Maria kept attendees up to date with Bersih 2.0’s focus. Bersih 2.0 would be visiting the Election Commission every Friday, revealing evidence of foul play by the commission and demanding answers and corrections be made. She added that Bersih 2.0 will continue to focus on the 8 demands and institutional reforms. She reminded attendees that the struggle is not just to change leaders but to have good reforms. These reforms will not happen with the current Prime Minister in place, as he and his cabinet do not want their powers be taken away from them.

Attendees were most keen on discussing with Maria on what they can offer as Malaysians residing overseas. I found their keenness in wanting to be part of the struggle extremely comforting and ensuring. Maria urged overseas Malaysians to register as overseas voters immediately. She also suggested that Global Bersih should start a dialogue with the Election Commission to talk about overseas registration and ensuring that the process of registration and voting be improved.

Global Bersih president Colin Rajah, who resides in San Francisco, noted that we ought to learn from countries that have carried out overseas voting successfully. He pointed out that the Philippines latest general election, counting of the ballots were done in respective embassies, instead of having the votes brought back to the country. He also reminded attendees that while reforms may not take place as soon as we would like for it to happen, we need to start somewhere.

Putting their heads together, the attendees eagerly discussed ways to improve overseas voting and how to get more overseas Malaysians to register as voters. With zeal, it was agreed that another meeting is to be held, solely to discuss on these issues.

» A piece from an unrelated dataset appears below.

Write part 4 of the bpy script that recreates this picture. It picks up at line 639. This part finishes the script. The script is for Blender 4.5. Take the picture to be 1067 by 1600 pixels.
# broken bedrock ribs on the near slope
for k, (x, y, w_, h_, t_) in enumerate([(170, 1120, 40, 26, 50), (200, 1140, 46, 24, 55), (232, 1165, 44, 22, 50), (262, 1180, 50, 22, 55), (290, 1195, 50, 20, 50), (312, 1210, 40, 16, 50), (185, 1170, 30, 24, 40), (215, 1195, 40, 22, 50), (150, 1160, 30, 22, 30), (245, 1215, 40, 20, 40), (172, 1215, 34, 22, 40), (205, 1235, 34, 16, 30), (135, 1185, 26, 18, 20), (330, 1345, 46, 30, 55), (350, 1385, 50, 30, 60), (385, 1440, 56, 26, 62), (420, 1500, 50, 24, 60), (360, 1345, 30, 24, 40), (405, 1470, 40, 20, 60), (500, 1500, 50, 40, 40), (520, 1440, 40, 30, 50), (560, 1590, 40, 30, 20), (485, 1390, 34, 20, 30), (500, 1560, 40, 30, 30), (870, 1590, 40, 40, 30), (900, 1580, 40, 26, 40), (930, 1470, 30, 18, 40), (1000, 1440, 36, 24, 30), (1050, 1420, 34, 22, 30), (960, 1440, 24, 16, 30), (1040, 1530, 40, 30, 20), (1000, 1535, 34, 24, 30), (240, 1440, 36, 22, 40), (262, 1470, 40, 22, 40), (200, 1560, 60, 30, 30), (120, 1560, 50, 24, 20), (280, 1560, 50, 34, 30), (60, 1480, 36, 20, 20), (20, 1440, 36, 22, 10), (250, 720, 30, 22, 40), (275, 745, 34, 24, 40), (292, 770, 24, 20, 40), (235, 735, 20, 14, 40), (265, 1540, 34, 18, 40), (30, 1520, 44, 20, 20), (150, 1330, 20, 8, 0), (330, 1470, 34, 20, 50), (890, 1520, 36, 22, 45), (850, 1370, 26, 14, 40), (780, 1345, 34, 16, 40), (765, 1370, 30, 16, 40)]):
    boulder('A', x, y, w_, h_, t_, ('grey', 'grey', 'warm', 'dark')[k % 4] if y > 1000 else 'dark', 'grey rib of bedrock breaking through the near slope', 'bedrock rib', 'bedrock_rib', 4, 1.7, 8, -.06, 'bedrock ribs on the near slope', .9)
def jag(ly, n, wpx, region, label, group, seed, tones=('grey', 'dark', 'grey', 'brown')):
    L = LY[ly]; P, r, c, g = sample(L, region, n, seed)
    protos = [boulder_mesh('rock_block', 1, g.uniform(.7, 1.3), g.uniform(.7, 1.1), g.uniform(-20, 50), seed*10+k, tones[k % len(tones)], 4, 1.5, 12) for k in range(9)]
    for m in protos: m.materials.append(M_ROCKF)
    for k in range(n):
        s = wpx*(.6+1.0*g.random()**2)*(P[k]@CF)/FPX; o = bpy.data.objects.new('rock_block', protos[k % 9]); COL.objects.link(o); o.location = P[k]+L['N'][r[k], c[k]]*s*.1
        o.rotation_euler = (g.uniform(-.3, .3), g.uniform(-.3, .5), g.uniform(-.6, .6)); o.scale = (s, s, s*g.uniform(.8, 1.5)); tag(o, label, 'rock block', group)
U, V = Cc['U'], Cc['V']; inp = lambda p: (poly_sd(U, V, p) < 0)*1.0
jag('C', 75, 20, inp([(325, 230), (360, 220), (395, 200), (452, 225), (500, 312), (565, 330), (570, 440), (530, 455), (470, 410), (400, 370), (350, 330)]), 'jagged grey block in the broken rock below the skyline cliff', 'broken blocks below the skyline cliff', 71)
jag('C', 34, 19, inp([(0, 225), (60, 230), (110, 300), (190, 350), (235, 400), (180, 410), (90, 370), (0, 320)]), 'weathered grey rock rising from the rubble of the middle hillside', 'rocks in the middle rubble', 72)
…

As a young Malaysian who sees her future in Malaysia and nowhere else, it was revitalizing to be part of these conversations. It is indeed heartening to know that my fellow Malaysians abroad still care and love Malaysia as much as many Malaysian back home do. It fuels my passion to strive for a better Malaysia to know that Malaysians residing in other countries are not just leaning back comfortably waiting for change to happen, but are themselves taking action to be part of reforms back home. With this, I march forward knowing that while the struggle for a better Malaysia will be hard and long, we are all in this together as one, as Malaysians.